I was led to ponder this subject of ‘mistakes’ when I was on my way in the car to my daughter’s place with the purpose of letting the cats out of her house before they may foul her kitchen. She has two cats that are getting on in terms of cat’s age and in her absence while she is away on holiday she asked my wife if she would let her cats out in the morning and her friend would usher them in at night and feed them at the same time. Well, my wife can’t drive, therefore I became involved in the exercise of releasing the cats before they could foul the kitchen with their what’s-its. This particular morning I had almost driven half the way to her house, when I realized I did not have her front door key! That was a big mistake, because I had not thought the matter through. I duly returned home to obtain the key before setting off again on the 10 mile journey. On my arrival at my daughter’s place I found the cats looking rather sheepish; odd I thought, cats looking like sheep. Well, there it was: two large dollops of watery, brownish stuff that smelt vile. I quickly opened the back door and the animals scuttled into the garden, whereupon I equally speedily opened the kitchen windows.

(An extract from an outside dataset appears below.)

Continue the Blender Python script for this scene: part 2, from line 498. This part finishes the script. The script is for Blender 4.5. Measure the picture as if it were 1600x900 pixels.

How could I remove all trace of the offending matter? A search of the house and the garden revealed a large quantity of tissue paper that had been used for packaging, a plastic bag and in the garage I found a garden hoe. With care, not wanting to make another mistake, I set about scooping up the brown stuff, but I had failed to realize the handle of the hoe was longer than I had assumed, and as I tried to lift the gubbins into the plastic bag, the end of the handle came into contact with the wall which caused me to drop the smelly stuff onto the floor in a different place! In my effort to avoid that happening I moved the hoe forward and it came into contact with the bottom of the sink cabinet, where a blotch adhered to the oiled wood. Eventually, I had everything cleaned and gleaming bright by using some patent floor cleaner I discovered under the sink. After feeding the cats and leaving them outside I returned home with no further mishaps.
The completion of the mission left me thinking about the cost of mistakes. If only I didn’t make them, how much more rosy things would be, but that’s not life, because we are all fallible; none of us are perfect. If only we would learn from our mistakes, that would be a blessing. You won’t believe it, or would you? I made the same mistake of not taking the key which is kept in my wife’s handbag. The moral of the story, is not to make the mistake a third time, and better still, get a new key cut to keep on my key ring so that the error will never occur again.
Addendum – It would be impossible not to take the key when it is attached to the ring on which the car key is kept. Boy, am I learning!